For own-stay buyers with a 10–15 year horizon and limited budget, Parkview Apartments delivers genuine value: spacious units, a quiet environment, and a monthly mortgage well below comparable newer options. For investors, the 4.04% yield is appealing today, but the exit strategy requires clear-eyed modelling of a depreciating lease asset. For anyone with a 20-year-plus holding period, the lease mathematics become increasingly unfavourable.

Frequently Asked Questions

How many years are left on Parkview Apartments' lease?

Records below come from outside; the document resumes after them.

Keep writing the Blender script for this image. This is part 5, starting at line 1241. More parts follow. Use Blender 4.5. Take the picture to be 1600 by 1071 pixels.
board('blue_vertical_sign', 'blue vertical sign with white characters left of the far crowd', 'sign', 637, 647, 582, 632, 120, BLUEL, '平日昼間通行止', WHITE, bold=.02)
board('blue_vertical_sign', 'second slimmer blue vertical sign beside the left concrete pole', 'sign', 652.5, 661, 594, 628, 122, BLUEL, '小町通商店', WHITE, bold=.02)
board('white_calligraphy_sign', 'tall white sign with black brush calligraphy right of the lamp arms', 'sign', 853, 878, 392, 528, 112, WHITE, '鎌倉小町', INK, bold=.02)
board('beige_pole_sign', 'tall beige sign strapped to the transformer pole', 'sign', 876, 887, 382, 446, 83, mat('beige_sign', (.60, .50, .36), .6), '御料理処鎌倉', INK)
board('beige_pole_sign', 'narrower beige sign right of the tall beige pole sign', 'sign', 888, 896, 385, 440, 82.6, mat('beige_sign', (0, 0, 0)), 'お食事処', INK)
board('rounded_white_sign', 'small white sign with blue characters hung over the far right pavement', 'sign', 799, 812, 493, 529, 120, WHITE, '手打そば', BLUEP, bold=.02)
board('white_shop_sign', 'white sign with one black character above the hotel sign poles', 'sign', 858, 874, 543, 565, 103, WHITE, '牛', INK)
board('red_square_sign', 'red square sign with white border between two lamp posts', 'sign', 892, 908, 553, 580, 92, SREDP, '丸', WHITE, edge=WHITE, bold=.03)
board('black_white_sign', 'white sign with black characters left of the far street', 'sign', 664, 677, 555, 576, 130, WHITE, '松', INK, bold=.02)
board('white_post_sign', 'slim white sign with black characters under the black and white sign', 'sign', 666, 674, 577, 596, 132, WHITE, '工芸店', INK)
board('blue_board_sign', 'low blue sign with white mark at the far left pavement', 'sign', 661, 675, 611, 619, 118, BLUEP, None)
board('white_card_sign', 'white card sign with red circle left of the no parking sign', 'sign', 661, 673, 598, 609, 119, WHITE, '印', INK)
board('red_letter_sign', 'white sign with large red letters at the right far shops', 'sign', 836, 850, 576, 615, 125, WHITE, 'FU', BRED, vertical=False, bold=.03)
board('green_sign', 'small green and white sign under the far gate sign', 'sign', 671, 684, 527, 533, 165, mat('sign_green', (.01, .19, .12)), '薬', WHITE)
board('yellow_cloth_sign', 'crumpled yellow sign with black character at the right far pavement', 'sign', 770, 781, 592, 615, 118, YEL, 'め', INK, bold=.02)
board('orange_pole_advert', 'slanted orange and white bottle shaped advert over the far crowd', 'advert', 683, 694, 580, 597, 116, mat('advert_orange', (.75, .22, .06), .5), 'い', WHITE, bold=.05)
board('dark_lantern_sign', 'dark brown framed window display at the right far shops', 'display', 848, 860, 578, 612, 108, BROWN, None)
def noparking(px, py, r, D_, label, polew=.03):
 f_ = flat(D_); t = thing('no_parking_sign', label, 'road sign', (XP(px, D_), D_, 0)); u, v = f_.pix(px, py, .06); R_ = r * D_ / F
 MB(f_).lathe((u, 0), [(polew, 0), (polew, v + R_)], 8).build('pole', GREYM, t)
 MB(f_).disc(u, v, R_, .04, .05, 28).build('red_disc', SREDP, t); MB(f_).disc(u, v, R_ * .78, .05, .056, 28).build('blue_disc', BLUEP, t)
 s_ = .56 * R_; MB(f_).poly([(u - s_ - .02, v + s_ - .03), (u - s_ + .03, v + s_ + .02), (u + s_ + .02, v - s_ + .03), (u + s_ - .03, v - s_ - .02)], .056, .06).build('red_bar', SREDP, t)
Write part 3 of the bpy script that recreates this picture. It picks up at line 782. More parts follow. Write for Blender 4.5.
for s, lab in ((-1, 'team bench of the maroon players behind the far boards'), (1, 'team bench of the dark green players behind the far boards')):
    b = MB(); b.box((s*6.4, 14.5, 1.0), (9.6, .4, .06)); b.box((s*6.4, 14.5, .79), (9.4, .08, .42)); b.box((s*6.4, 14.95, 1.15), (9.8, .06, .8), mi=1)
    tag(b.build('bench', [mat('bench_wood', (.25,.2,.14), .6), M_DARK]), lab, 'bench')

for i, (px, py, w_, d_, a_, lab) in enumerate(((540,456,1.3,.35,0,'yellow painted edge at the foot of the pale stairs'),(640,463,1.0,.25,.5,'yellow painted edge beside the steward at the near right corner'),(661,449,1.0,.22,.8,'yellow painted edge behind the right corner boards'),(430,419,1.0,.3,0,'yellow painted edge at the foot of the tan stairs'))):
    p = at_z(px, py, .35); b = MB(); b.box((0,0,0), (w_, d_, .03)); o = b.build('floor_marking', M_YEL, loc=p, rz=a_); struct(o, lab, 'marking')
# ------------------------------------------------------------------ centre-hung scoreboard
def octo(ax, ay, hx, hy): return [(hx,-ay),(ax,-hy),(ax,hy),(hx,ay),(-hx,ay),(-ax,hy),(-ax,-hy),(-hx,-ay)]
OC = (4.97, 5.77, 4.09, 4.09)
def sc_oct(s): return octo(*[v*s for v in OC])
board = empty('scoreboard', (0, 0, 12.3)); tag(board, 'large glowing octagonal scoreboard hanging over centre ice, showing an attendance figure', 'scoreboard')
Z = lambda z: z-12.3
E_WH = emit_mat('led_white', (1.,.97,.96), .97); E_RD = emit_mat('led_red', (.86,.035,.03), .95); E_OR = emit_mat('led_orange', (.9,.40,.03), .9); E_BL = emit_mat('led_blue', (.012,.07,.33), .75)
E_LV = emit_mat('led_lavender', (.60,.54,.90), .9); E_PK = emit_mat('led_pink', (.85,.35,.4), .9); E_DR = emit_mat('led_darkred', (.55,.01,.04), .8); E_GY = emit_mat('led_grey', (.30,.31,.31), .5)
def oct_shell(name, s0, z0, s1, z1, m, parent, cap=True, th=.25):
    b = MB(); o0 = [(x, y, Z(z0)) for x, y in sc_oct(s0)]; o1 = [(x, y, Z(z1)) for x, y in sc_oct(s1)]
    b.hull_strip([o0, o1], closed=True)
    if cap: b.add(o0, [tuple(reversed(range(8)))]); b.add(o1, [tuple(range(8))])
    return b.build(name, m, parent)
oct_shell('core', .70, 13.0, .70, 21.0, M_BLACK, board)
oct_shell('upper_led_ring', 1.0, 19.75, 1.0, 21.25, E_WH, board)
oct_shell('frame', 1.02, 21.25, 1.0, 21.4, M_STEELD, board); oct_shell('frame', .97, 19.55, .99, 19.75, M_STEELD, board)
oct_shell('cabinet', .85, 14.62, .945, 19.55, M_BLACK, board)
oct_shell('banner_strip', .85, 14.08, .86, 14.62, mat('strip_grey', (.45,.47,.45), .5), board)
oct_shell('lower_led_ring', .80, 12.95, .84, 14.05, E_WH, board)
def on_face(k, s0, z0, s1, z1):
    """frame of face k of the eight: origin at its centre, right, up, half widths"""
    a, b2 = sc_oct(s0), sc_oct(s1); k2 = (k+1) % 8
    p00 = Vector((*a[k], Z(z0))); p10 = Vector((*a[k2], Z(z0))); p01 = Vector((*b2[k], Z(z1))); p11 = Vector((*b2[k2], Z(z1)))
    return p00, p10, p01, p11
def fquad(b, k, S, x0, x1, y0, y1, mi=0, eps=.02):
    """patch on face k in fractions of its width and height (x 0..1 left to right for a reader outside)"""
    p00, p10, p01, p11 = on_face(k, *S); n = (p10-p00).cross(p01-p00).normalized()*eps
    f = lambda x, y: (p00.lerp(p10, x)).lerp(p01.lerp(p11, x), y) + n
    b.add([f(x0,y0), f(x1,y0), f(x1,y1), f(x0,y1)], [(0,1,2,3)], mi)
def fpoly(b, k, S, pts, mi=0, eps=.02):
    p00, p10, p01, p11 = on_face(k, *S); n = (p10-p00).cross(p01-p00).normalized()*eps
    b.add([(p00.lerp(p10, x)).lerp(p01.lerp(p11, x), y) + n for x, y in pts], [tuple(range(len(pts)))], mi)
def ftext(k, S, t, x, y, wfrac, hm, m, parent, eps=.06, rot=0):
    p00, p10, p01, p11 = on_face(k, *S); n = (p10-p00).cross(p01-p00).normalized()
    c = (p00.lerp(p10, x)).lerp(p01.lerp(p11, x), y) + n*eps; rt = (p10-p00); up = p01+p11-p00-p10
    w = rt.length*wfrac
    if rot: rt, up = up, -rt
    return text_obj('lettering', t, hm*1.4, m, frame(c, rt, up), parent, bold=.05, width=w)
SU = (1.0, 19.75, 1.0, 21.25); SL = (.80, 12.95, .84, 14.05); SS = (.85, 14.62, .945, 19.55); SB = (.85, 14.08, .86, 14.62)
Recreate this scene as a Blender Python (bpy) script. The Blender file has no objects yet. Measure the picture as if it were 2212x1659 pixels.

The 99-year lease commenced in 1994, leaving approximately 67 years as of 2026. The lease will drop below the critical 60-year CPF threshold around 2033, which will restrict financing options for future buyers.
How far is Parkview Apartments from the nearest MRT?
There is no MRT station within comfortable walking distance. Bukit Batok MRT (North-South Line) is the nearest station but requires a bus ride or approximately 15-minute walk. The walkability score is 22 out of 100.
What is the rental yield at Parkview Apartments?
Based on recent data, the gross rental yield is approximately 4.04% with an average rent of S$3,172 per month — one of the stronger yields in District 23, driven primarily by the low purchase price.
What schools are near Parkview Apartments?
Bukit View Primary School is approximately 1.41 km away. The immediate vicinity is not strong for primary school balloting within the 1 km priority zone — families should verify current MOE distance bands for their preferred schools.
Is Parkview Apartments a good en-bloc candidate?
The en-bloc score is 44 out of 100 — moderate potential. With 532 units, the site is a workable size for collective sale. However, the Bukit Batok location does not command premium land values, and achieving 80% owner consensus is never guaranteed. Treat en-bloc as a possibility, not an expectation.